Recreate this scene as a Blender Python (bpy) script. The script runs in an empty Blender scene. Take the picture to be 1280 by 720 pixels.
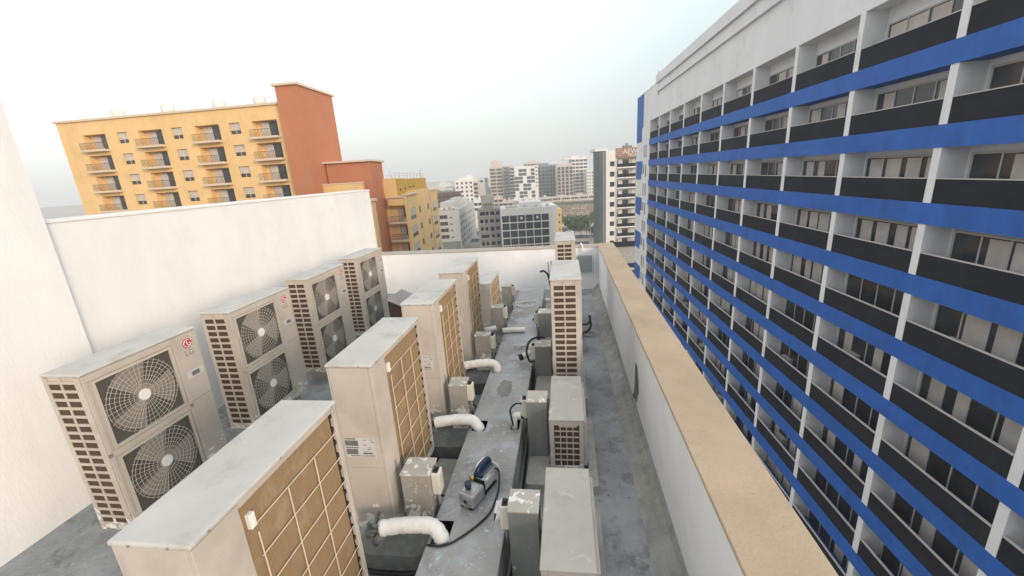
import bpy, bmesh, math, random
from mathutils import Vector, Matrix
random.seed(7)
PI = math.pi
sc = bpy.context.scene
col = sc.collection
# ------------------------------------------------------------------ camera
FPX, CH = 511.122, 2.778
YAW, PIT, ROL = math.radians(7.969), math.radians(15.55), math.radians(3.603)
F = Vector((-math.sin(YAW)*math.cos(PIT), math.cos(YAW)*math.cos(PIT), -math.sin(PIT)))
R0 = Vector((math.cos(YAW), math.sin(YAW), 0)); U0 = R0.cross(F)
CR = math.cos(ROL)*R0 - math.sin(ROL)*U0
CU = math.sin(ROL)*R0 + math.cos(ROL)*U0
EYE = Vector((0, 0, CH))
GZ = -29.2                       # street level, the roof is z = 0
def ray(px, py): return F + CR*((px-640)/FPX) + CU*((360-py)/FPX)
def atY(px, py, Y): d = ray(px, py); return EYE + d*(Y/d.y)
def atZ(px, py, Z): d = ray(px, py); return EYE + d*((Z-CH)/d.z)
cd = bpy.data.cameras.new('camera'); cam = bpy.data.objects.new('camera', cd); col.objects.link(cam)
m = Matrix.Identity(4)
for i in range(3):
    m[i][0] = CR[i]; m[i][1] = CU[i]; m[i][2] = -F[i]; m[i][3] = EYE[i]
cam.matrix_world = m
cd.sensor_fit = 'HORIZONTAL'; cd.sensor_width = 36; cd.lens = 36*FPX/1280
cd.clip_start = .05; cd.clip_end = 6000
sc.camera = cam
# ------------------------------------------------------------------ materials
def mat(name, c, rough=.7, var=.12, scale=3., metal=0., dirt=None, dscale=6., damt=.35, bump=0., bscale=40., c2=None, stretch=None, spec=.4):
    """base colour broken up by two noises, dirt patches with their own edge, fine bump"""
    mt = bpy.data.materials.new(name); mt.use_nodes = True
    nt = mt.node_tree; N = nt.nodes; L = nt.links
    b = N['Principled BSDF']; b.inputs['Roughness'].default_value = rough; b.inputs['Metallic'].default_value = metal
    b.inputs['Specular IOR Level'].default_value = spec
    tc = N.new('ShaderNodeTexCoord'); oi = N.new('ShaderNodeObjectInfo')
    va = N.new('ShaderNodeVectorMath'); va.operation = 'ADD'
    cmb = N.new('ShaderNodeCombineXYZ'); mu = N.new('ShaderNodeMath'); mu.operation = 'MULTIPLY'; mu.inputs[1].default_value = 37.
    L.new(oi.outputs['Random'], mu.inputs[0])
    for k in range(3): L.new(mu.outputs[0], cmb.inputs[k])
    L.new(tc.outputs['Object'], va.inputs[0]); L.new(cmb.outputs[0], va.inputs[1])
    vec = va.outputs[0]
    if stretch:
        mp = N.new('ShaderNodeMapping'); mp.inputs['Scale'].default_value = stretch; L.new(vec, mp.inputs[0]); vec2 = mp.outputs[0]
    else: vec2 = vec
    n1 = N.new('ShaderNodeTexNoise'); n1.inputs['Scale'].default_value = scale; n1.inputs['Detail'].default_value = 6; n1.inputs['Roughness'].default_value = .62
    L.new(vec2, n1.inputs['Vector'])
    cr = N.new('ShaderNodeValToRGB'); e = cr.color_ramp.elements
    lo = [max(0, x*(1-var)) for x in c]; hi = [min(1, x*(1+var)) for x in (c2 or c)]
    e[0].position = .33; e[0].color = (*lo, 1); e[1].position = .67; e[1].color = (*hi, 1)
    L.new(n1.outputs['Fac'], cr.inputs[0]); out = cr.outputs[0]
    if dirt:
        n2 = N.new('ShaderNodeTexNoise'); n2.inputs['Scale'].default_value = dscale; n2.inputs['Detail'].default_value = 8; n2.inputs['Roughness'].default_value = .7
        L.new(vec, n2.inputs['Vector'])
        r2 = N.new('ShaderNodeValToRGB'); r2.color_ramp.elements[0].position = .52; r2.color_ramp.elements[1].position = .64
        r2.color_ramp.elements[0].color = (0, 0, 0, 1); r2.color_ramp.elements[1].color = (damt, damt, damt, 1)
        L.new(n2.outputs['Fac'], r2.inputs[0])
        mx = N.new('ShaderNodeMix'); mx.data_type = 'RGBA'; L.new(r2.outputs[0], mx.inputs['Factor']); L.new(out, mx.inputs[6]); mx.inputs[7].default_value = (*dirt, 1)
        out = mx.outputs[2]
    L.new(out, b.inputs['Base Color'])
    if bump:
        n3 = N.new('ShaderNodeTexNoise'); n3.inputs['Scale'].default_value = bscale; n3.inputs['Detail'].default_value = 4; L.new(vec2, n3.inputs['Vector'])
        bp = N.new('ShaderNodeBump'); bp.inputs['Strength'].default_value = bump; bp.inputs['Distance'].default_value = .02
        L.new(n3.outputs['Fac'], bp.inputs['Height']); L.new(bp.outputs[0], b.inputs['Normal'])
    return mt
M = {}
def splat(name, scale=9., thr=.60, zlo=None, zhi=None, colr=(.75, .74, .70), soft=.02, lift=.13):
    """paint flecks laid over an existing material; with zlo/zhi they gather low on the object (spilled paint)"""
    mt = M[name]; nt = mt.node_tree; N = nt.nodes; L = nt.links; b = N['Principled BSDF']
    src = b.inputs['Base Color'].links[0].from_socket
    vec = [n for n in N if n.type == 'VECT_MATH'][0].outputs[0]
    n = N.new('ShaderNodeTexNoise'); n.inputs['Scale'].default_value = scale; n.inputs['Detail'].default_value = 7; n.inputs['Roughness'].default_value = .68; n.inputs['Distortion'].default_value = .6
    L.new(vec, n.inputs['Vector']); fac = n.outputs['Fac']
    if zlo is not None:
        tc = [k for k in N if k.type == 'TEX_COORD'][0]; sp = N.new('ShaderNodeSeparateXYZ'); L.new(tc.outputs['Object'], sp.inputs[0])
        mr = N.new('ShaderNodeMapRange'); mr.inputs['From Min'].default_value = zlo; mr.inputs['From Max'].default_value = zhi; mr.inputs['To Min'].default_value = lift; mr.inputs['To Max'].default_value = -.1
        L.new(sp.outputs[2], mr.inputs[0]); ad = N.new('ShaderNodeMath'); ad.operation = 'ADD'; L.new(fac, ad.inputs[0]); L.new(mr.outputs[0], ad.inputs[1]); fac = ad.outputs[0]
    r = N.new('ShaderNodeValToRGB'); r.color_ramp.elements[0].position = thr; r.color_ramp.elements[1].position = thr+soft
    L.new(fac, r.inputs[0]); mx = N.new('ShaderNodeMix'); mx.data_type = 'RGBA'
    L.new(r.outputs[0], mx.inputs['Factor']); L.new(src, mx.inputs[6]); mx.inputs[7].default_value = (*colr, 1); L.new(mx.outputs[2], b.inputs['Base Color'])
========
_What is asked_
List each line in the listing that contains the string "scene".

_Completed task_
Recreate this scene as a Blender Python (bpy) script. The script runs in an empty Blender scene. Take the picture to be 1280 by 720 pixels.
sc = bpy.context.scene